Oil prices fall on supply glut fears despite OPEC+ output cut extension
Summary
- Brent and WTI both down more than 1%, post weekly loss
- Even with OPEC+ restraint, analysts see oversupply in 2025
- US drillers add oil and gas rigs for first time in 8 weeks
- US job growth rebounds in November; unemployment rate rises
NEW YORK, Dec 6 (Reuters) – Oil prices fell by more than 1% on Friday and cemented weekly losses as analysts projected a supply surplus next year on weak demand despite an OPEC+ decision to delay output hikes and extend deep production cuts to the end of 2026.
Brent crude futures settled at $71.12 a barrel, shedding 97 cents, or 1.4%. U.S. West Texas Intermediate crude futures settled at $67.20 a barrel, falling $1.10, or 1.6%.

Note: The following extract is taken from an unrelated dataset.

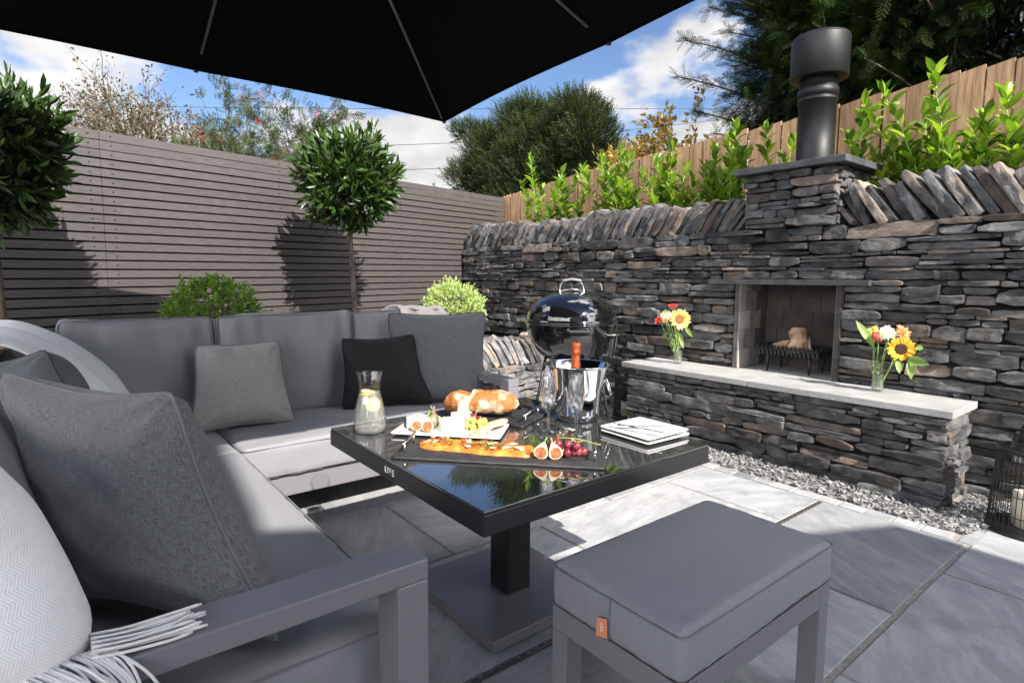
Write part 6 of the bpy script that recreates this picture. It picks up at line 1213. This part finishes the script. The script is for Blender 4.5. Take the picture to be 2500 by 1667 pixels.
sprig(at(2135, 870, 3.86), V1+(-.01, 0, .03), M['fleaf'], 'dark leafy sprig hanging over the left side of the right hand vase', G1, 9, .045, droop=1.2); sprig(at(2165, 845, 3.87), V1+(0, .01, .03), M['fleaf'], 'leafy sprig filling the middle of the right hand vase', G1, 9, .04, droop=.8)
v2 = (-2.745, 3.86); vase(v2[0], v2[1], LZ, 'glass vase with pale sunflower standing left of the fireplace'); V2 = np.array([v2[0], v2[1], LZ]); G2_ = 'flowers in the left hand vase'
flower('sunflower', at(1660, 779, 3.78), (.55, -.8, .15), V2+(.006, 0, .02), 'sun', 'pale yellow sunflower with a light brown centre in the left hand vase', .080, G2_, M['petal_p'])
flower('chrysanthemum', at(1625, 768, 3.84), (.0, -.7, .7), V2+(-.008, 0, .02), 'mum', 'white chrysanthemum left of the pale sunflower', .050, G2_, M['petal_w'])
flower('rose', at(1643, 751, 3.84), (.1, -.15, 1), V2+(0, .01, .02), 'rose', 'pinkish red rose standing highest in the left hand vase', .032, G2_, M['petal_r'])
flower('rose', at(1611, 784, 3.80), (-.1, -.8, .5), V2+(-.012, 0, .02), 'rose', 'red rose on the left side of the left hand vase', .030, G2_, M['petal_r'])
flower('gerbera', at(1624, 782, 3.80), (.2, -.8, .4), V2+(-.004, -.01, .02), 'daisy', 'small orange flower between the red rose and the pale sunflower', .026, G2_, M['petal_o'])
sprig(at(1640, 800, 3.83), V2+(0, 0, .03), M['fleaf'], 'dark green leaves under the flowers of the left hand vase', G2_, 12, .05, droop=1.0)
bigleaf(at(1672, 797, 3.80), at(1690, 822, 3.76), .035, 'leaf drooping right below the pale sunflower', GL, .01)
bigleaf(at(1660, 812, 3.80), at(1668, 850, 3.74), .032, 'narrow twisted leaf hanging down right of the left hand vase', GL, .01)
bigleaf(at(1632, 812, 3.82), at(1614, 826, 3.80), .03, 'leaf hanging left above the rim of the left hand vase', GL, .01)
bigleaf(at(1655, 806, 3.80), at(1652, 828, 3.77), .04, 'folded leaf at the neck of the left hand vase', GL, .01)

For the week, Brent prices lost more than 2.5%, while WTI saw a drop of 1.2%.
A rising number oil and gas rigs deployed in the United States this week, pointing to rising production from the world’s biggest crude producer, also pushed prices lower.
On Thursday, the Organization of the Petroleum Exporting Countries and its allies, a group known as OPEC+, pushed back the start of oil output rises by three months until April and extended the full unwinding of cuts by a year until the end of 2026.

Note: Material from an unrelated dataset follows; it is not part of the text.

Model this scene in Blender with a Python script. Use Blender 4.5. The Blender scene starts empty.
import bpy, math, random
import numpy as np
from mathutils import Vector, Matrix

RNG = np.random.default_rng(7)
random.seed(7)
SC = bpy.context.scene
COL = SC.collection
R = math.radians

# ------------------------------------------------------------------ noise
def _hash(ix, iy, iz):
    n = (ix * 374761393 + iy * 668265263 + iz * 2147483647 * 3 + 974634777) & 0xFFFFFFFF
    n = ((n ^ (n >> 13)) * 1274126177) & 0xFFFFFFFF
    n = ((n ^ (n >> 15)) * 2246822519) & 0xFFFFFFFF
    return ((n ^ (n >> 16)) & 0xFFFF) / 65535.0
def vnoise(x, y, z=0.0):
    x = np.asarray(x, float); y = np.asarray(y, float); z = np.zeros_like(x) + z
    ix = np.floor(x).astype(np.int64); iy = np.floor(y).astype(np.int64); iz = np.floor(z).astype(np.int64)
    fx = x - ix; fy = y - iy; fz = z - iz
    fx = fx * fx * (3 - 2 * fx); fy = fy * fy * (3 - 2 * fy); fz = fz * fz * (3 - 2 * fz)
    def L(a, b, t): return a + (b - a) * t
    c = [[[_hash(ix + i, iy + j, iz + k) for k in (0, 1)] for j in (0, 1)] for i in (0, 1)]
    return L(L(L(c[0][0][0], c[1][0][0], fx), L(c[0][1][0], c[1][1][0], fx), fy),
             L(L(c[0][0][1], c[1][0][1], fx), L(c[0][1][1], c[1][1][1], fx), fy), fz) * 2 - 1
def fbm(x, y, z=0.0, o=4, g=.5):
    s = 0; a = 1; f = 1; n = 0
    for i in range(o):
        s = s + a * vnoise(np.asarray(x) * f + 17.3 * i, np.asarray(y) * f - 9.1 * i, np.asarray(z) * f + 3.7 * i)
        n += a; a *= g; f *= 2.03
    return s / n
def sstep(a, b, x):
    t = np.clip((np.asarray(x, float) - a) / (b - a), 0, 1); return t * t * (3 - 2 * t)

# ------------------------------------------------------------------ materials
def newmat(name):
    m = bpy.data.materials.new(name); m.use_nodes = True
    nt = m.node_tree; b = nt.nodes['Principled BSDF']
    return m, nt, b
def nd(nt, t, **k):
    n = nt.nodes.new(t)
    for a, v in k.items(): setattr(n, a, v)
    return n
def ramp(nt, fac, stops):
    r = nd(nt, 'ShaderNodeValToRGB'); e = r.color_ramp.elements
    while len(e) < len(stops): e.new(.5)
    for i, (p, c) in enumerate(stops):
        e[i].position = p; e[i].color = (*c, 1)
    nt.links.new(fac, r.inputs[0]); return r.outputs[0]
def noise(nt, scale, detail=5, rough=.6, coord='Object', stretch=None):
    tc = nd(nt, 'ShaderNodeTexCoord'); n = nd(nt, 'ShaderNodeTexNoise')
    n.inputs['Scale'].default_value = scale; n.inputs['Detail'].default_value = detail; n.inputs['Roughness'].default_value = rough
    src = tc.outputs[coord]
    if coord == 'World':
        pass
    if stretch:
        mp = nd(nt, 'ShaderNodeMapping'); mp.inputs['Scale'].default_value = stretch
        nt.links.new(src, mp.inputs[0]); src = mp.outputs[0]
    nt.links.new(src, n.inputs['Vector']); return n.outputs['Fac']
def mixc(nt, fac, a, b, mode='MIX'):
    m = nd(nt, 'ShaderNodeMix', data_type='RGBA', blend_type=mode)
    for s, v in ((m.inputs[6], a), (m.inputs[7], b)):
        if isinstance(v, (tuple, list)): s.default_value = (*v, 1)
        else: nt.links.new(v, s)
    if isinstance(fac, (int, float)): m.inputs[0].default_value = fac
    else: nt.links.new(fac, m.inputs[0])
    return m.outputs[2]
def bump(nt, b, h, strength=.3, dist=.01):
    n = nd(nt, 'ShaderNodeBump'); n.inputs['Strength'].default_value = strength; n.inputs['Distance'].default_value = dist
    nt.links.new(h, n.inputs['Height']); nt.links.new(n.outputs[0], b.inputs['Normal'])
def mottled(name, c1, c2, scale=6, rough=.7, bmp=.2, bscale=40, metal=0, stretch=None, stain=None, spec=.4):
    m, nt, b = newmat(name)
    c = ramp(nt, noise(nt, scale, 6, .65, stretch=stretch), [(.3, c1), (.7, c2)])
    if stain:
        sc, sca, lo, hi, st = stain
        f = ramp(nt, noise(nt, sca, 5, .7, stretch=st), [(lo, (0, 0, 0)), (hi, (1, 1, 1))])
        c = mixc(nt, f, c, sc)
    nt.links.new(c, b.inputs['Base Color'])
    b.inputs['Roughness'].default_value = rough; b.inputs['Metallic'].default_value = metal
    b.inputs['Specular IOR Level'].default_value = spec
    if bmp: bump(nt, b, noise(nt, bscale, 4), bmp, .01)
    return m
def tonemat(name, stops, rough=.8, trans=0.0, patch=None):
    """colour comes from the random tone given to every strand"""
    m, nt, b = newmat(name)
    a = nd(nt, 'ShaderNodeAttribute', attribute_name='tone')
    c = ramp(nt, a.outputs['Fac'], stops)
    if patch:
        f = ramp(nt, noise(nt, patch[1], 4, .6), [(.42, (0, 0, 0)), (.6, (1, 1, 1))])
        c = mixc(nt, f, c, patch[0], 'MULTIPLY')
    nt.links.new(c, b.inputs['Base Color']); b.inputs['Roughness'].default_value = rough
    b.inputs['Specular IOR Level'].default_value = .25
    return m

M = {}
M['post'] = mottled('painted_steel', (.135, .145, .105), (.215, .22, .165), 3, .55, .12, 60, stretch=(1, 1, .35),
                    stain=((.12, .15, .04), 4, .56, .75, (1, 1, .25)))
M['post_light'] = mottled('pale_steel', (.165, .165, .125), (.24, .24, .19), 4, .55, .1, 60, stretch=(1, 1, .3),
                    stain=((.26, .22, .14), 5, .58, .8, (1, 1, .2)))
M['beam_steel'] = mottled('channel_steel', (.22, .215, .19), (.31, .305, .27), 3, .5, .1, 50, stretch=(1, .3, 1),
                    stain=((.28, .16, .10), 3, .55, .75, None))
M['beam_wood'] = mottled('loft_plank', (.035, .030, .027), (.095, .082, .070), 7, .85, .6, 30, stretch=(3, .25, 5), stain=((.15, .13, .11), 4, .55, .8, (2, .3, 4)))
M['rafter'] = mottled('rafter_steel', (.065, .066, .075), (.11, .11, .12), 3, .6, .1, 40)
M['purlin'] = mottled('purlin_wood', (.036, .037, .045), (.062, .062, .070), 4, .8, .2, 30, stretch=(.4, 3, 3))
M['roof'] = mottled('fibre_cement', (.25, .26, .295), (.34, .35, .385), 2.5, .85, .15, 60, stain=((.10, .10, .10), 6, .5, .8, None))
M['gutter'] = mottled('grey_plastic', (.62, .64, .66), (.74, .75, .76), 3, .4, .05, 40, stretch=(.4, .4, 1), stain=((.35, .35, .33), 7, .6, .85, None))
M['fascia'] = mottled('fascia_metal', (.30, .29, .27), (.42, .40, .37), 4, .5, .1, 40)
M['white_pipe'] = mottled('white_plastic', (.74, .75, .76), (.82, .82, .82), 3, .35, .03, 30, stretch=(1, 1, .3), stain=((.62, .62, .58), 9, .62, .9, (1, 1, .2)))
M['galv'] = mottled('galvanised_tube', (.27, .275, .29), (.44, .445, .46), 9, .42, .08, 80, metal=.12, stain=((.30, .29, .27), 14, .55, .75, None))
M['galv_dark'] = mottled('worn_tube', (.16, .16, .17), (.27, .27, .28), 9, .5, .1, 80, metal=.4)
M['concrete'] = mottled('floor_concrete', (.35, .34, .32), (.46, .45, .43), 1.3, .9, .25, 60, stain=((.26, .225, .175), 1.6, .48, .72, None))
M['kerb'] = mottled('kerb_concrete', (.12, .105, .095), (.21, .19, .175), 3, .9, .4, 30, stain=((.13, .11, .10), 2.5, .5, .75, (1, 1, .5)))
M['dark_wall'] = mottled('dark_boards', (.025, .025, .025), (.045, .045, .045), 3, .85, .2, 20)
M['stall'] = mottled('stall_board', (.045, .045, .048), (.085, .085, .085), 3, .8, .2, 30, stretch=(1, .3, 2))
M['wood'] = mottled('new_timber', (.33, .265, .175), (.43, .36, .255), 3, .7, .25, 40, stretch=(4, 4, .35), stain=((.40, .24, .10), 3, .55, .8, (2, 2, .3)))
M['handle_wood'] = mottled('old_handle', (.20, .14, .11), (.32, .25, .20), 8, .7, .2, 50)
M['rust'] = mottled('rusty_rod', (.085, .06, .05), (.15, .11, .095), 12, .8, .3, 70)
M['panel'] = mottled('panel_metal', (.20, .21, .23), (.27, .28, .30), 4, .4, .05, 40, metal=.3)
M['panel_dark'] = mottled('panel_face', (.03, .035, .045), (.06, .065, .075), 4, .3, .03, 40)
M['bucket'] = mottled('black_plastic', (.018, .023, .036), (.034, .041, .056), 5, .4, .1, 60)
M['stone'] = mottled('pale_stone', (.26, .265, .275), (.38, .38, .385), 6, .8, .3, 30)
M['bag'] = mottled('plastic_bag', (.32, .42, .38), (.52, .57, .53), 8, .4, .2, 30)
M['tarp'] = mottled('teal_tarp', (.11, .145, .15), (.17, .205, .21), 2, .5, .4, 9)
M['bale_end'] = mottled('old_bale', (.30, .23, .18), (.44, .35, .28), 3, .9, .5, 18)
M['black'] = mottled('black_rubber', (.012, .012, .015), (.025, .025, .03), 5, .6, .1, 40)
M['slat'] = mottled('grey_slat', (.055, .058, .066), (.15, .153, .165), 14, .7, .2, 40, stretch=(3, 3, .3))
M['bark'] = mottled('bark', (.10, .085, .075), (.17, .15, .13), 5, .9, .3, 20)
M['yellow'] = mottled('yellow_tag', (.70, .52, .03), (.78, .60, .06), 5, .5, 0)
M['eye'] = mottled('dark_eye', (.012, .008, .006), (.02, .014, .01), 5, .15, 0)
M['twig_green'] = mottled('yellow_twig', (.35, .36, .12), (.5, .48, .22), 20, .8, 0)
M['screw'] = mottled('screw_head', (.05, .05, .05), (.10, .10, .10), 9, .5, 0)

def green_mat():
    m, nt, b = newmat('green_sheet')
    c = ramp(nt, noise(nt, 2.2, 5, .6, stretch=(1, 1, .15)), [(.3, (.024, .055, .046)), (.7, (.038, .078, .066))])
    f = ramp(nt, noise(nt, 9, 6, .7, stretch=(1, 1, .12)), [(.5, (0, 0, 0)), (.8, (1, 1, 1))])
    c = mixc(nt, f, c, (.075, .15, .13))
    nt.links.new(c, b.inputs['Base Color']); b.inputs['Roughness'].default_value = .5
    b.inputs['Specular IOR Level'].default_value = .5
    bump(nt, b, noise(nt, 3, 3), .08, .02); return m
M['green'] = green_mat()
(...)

Weak global oil demand and the prospect of OPEC+ ramping up production as soon as prices rise have weighed on trading, said Bob Yawger, director of energy futures at Mizuho in New York.

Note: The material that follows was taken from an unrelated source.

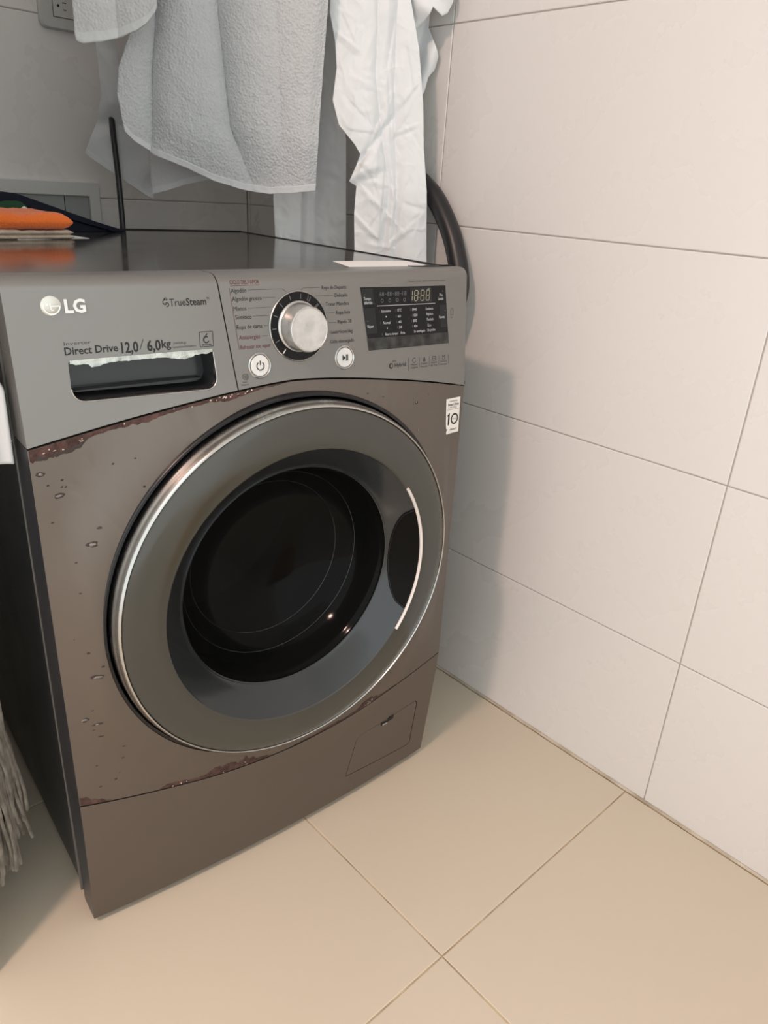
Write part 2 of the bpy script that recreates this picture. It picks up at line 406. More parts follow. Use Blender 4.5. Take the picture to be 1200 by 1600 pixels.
# ---- print on the panels
class Ink:
    def __init__(s, about=None):        # about: a centre whose shift the whole mark shares
        s.bm = bmesh.new(); s.d = None
        if about: q = fixp(*about); s.d = (q[0]-about[0], q[1]-about[1])
    def v(s, x, z, off, Sf):
        if Sf is None or Sf is S: x, z = (x+s.d[0], z+s.d[1]) if s.d else fixp(x, z); return (x, S(x, z)-off, z)
        return (x, Sf(x, z)-off, z)
    def poly(s, pts, off=.0003, Sf=None): s.bm.faces.new([s.bm.verts.new(s.v(x, z, off, Sf)) for x, z in pts])
    def line(s, pts, w_=.0005, off=.0003, Sf=None):
        for (x0, z0), (x1, z1) in zip(pts, pts[1:]):
            d = Vector((x1-x0, z1-z0))
            if d.length < 1e-6: continue
            nn = Vector((-d.y, d.x)).normalized()*w_/2; m_ = max(1, int(d.length/.015))
            for k in range(m_):
                a, b_ = Vector((x0, z0))+d*k/m_, Vector((x0, z0))+d*(k+1)/m_
                s.poly([(a.x-nn.x, a.y-nn.y), (b_.x-nn.x, b_.y-nn.y), (b_.x+nn.x, b_.y+nn.y), (a.x+nn.x, a.y+nn.y)], off, Sf)
    def ring(s, x, z, r_, w_, a0=0, a1=2*PI, n=28, off=.0003, rx=1., Sf=None):
        P = []
        for k in range(n+1):
            a = a0+(a1-a0)*k/n
            P.append([s.bm.verts.new(s.v(x+q*rx*math.cos(a), z+q*math.sin(a), off, Sf)) for q in (r_-w_/2, r_+w_/2)])
        for a, b_ in zip(P, P[1:]): s.bm.faces.new((a[0], a[1], b_[1], b_[0]))
    def disc(s, x, z, r_, n=24, off=.0003, Sf=None): s.poly([(x+r_*math.cos(2*PI*k/n), z+r_*math.sin(2*PI*k/n)) for k in range(n)], off, Sf)
    def text(s, body, x, z, h, width=None, align='L', bold=0., off=.0003, shear=0., Sf=None, depth=0):
        cu = bpy.data.curves.new('t', 'FONT'); cu.body = body; cu.size = 1; cu.resolution_u = 2; cu.offset = bold; cu.shear = shear
        if depth: cu.extrude = depth
        o = bpy.data.objects.new('t', cu); C.objects.link(o); me = bpy.data.meshes.new_from_object(o)
        xs = [v.co.x for v in me.vertices]; mn, mx = min(xs), max(xs)
        sz = h/.73; sx = width/(mx-mn) if width else sz*.8
        W = (mx-mn)*sx; x0 = x if align == 'L' else x-W if align == 'R' else x-W/2
        for v in me.vertices: v.co = s.v(x0+(v.co.x-mn)*sx, z+v.co.y*sz, off+v.co.z, Sf)
        s.bm.from_mesh(me); bpy.data.objects.remove(o); bpy.data.meshes.remove(me); bpy.data.curves.remove(cu)
    def done(s, name, m, parent):
        me = bpy.data.meshes.new(name); s.bm.to_mesh(me); s.bm.free(); o = link(name, me, m, parent)
        if any(q in name for q in ('lettering', 'print', 'ticks', 'digits', 'symbol', 'strokes', 'zones')): o['kind'] = 'stuff'
        return o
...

“They’re just waiting for better pricing and once they get that, they’re going to start jumping in again,” Yawger said.
OPEC+, which is responsible for about half of the world’s oil output, was planning to start unwinding cuts from October 2024, but a slowdown in global demand – especially from top crude importer China – and rising output elsewhere have forced it to postpone the plan several times.
“While OPEC+’s decision to hold off strengthens fundamentals in the near term, it could be seen as an implicit admission that demand is sluggish,” analysts at HSBC Global Research said.
Bank of America forecast that increasing oil surpluses will drive the price of Brent to an average $65 a barrel in 2025, while oil demand growth will rebound to 1 million barrels per day (bpd) next year, the bank said in a note on Friday.
HSBC, meanwhile, now expects a smaller oil market surplus of 0.2 million bpd, from 0.5 million bpd previously, it said in a note.
Brent has largely stayed in a tight range of $70-$75 per barrel in the past month, as investors weighed weak demand signals in China and heightened geopolitical risk in the Middle East.
“The general narrative is that the market is stuck in its rather narrow range. While immediate developments might push it out of this range on the upside briefly, the medium-term view remains rather pessimistic,” PVM analyst Tamas Varga said.
Also pressuring prices was the U.S. rig count, which grew for the first time in eight weeks, energy services firm Baker Hughes said on Friday in its closely followed report.
Baker Hughes said oil rigs rose five to 482 this week, their highest level since mid-October, while gas rigs rose by two to 102, the highest since early November.
Despite this week’s rig increase, Baker Hughes said the total count was still down 37, or 6% below this time last year.
A mixed U.S. jobs report, which showed a strong rebound in hiring but also a slight rise in the unemployment rate, extended oil’s losses.